After seven Days Variety of such innocent Delight (the Space allow’d for the Entertainment of Strangers), I took my Leave of this pacifick Hermitage, to pursue the more boisterous Duties of my Calling. The Life of a Soldier is in every Respect the full Antithesis to that of a Hermit; and I know not, whether it might not be a Sense of that, which inspir’d me with very great Reluctancy at parting. I confess, while on the Spot, I over and over bandy’d in my Mind the Reasons which might prevail upon Charles the Fifth to relinquish his Crown; and the Arguments on his Side never fail’d of Energy, I could persuade my self that this, or some like happy Retreat, was the Reward of abdicated Empire.

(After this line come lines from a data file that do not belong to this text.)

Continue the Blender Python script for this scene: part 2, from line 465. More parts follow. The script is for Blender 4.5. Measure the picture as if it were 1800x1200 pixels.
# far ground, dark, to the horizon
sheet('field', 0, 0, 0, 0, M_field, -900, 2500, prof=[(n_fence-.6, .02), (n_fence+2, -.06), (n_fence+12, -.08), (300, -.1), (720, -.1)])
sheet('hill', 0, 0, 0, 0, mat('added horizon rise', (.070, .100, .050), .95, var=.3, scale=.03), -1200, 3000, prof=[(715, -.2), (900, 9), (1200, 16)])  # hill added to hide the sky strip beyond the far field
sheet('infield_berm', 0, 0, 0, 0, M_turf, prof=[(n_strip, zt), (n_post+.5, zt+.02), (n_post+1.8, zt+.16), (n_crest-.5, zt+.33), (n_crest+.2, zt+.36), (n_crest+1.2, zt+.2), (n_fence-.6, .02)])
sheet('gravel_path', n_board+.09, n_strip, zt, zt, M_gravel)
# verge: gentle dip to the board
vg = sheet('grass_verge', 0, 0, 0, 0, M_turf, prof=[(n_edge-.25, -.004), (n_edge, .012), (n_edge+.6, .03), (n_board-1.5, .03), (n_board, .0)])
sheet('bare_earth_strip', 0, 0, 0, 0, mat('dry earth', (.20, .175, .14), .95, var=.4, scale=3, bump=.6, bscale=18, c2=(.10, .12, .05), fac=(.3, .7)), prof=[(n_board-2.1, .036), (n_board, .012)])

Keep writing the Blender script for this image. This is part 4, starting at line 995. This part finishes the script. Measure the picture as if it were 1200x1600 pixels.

Full of these Contemplations (for they lasted there) I arriv’d at Barcelona; where I found a Vessel ready to sail, on which I embarked for Denia, in pursuance of my Orders. Sailing to the Mouth of the Mediterranean, no Place along the Christian Shore affords a Prospect equally delightful with the Castle of Denia. It was never designed for a Place of great Strength, being built, and first design’d, as a Seat of Pleasure to the Great Duke of Lerma. In that Family it many Years remain’d; tho’, within less than a Century, that with two other Dukedoms, have devolv’d upon the Family of the Duke de Medina Celi, the richest Subject at this time in all Spain.